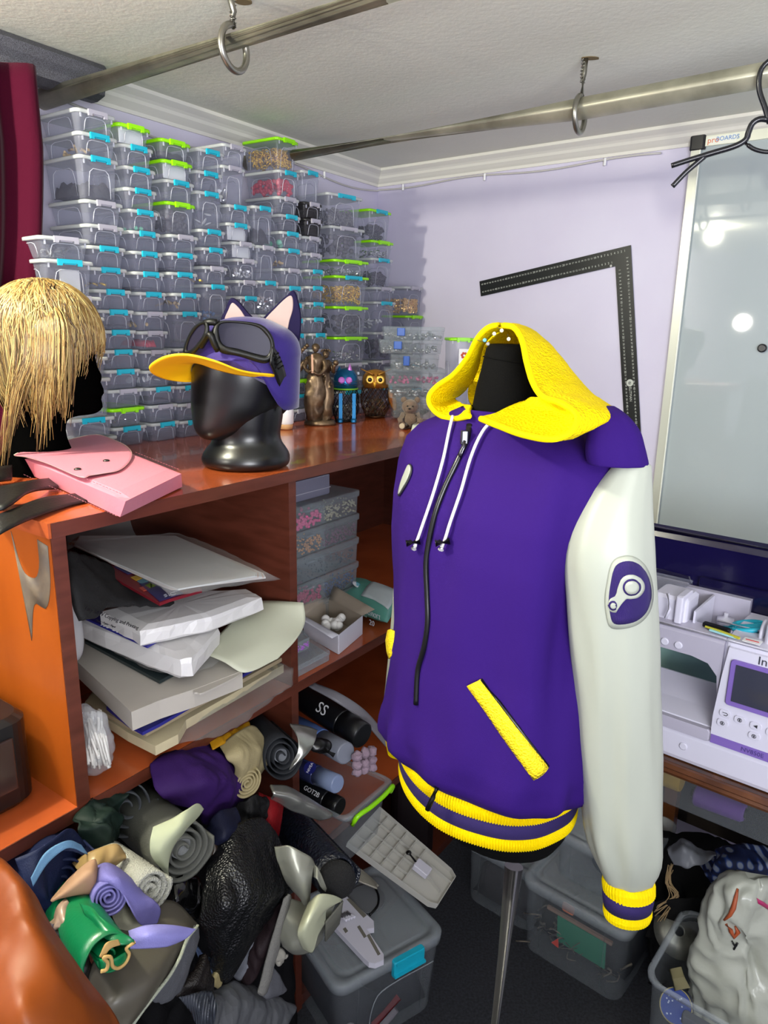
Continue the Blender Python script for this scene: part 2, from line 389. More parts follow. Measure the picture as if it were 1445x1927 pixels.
def clip_box(p, z0, z1, yaw, wd, dp, kind, label, group):
    h = z1 - z0
    t = thing('storage_box', label, 'storage box', (p.x, p.y, z0), yaw, group)
    bm_, lm_, cm_ = bodymesh(wd, dp, h - .002, kind == 'D'), lidmesh(wd, dp), clipmesh(wd * .46)
    def inst(nm, me, mt, loc):
        key = (me.name, mt.name)
        if key not in MESH:
            c = me.copy() if me.materials else me
            if c.materials: c.materials.clear()
            c.materials.append(mt); MESH[key] = c
            if 'lines_from' in me.keys():
                c.materials.append(m_line_p)
                for pi_ in range(me['lines_from'], len(c.polygons)): c.polygons[pi_].material_index = 1
        o = bpy.data.objects.new(nm, MESH[key]); COL.objects.link(o); o.parent = t; o.location = loc; return o
    inst('body', bm_, m_pdark if kind == 'D' else m_plas, (0, 0, 0))
    inst('lid', lm_, m_lidg if kind in 'LM' else m_lidd if kind == 'D' else m_lidc, (0, 0, h - .0015))
    inst('clip', cm_, {'T': m_teal, 'G': m_gclip, 'L': m_lidg, 'M': m_teal, 'D': m_gclip}[kind], (0, -.0015, h - .001))
    return t
YAWC = math.atan2(cu_.y, cu_.x)
TB = 0.46
P46 = L(0, TB, 1)
def T_(*a): return list(a)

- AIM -
With the pictures left out, transcribe the material exactly.

- REPLY -
Continue the Blender Python script for this scene: part 2, from line 389. More parts follow. Measure the picture as if it were 1445x1927 pixels.
def clip_box(p, z0, z1, yaw, wd, dp, kind, label, group):
    h = z1 - z0
    t = thing('storage_box', label, 'storage box', (p.x, p.y, z0), yaw, group)
    bm_, lm_, cm_ = bodymesh(wd, dp, h - .002, kind == 'D'), lidmesh(wd, dp), clipmesh(wd * .46)
    def inst(nm, me, mt, loc):
        key = (me.name, mt.name)
        if key not in MESH:
            c = me.copy() if me.materials else me
            if c.materials: c.materials.clear()
            c.materials.append(mt); MESH[key] = c
            if 'lines_from' in me.keys():
                c.materials.append(m_line_p)
                for pi_ in range(me['lines_from'], len(c.polygons)): c.polygons[pi_].material_index = 1
        o = bpy.data.objects.new(nm, MESH[key]); COL.objects.link(o); o.parent = t; o.location = loc; return o
    inst('body', bm_, m_pdark if kind == 'D' else m_plas, (0, 0, 0))
    inst('lid', lm_, m_lidg if kind in 'LM' else m_lidd if kind == 'D' else m_lidc, (0, 0, h - .0015))
    inst('clip', cm_, {'T': m_teal, 'G': m_gclip, 'L': m_lidg, 'M': m_teal, 'D': m_gclip}[kind], (0, -.0015, h - .001))
    return t
YAWC = math.atan2(cu_.y, cu_.x)
TB = 0.46
P46 = L(0, TB, 1)
def T_(*a): return list(a)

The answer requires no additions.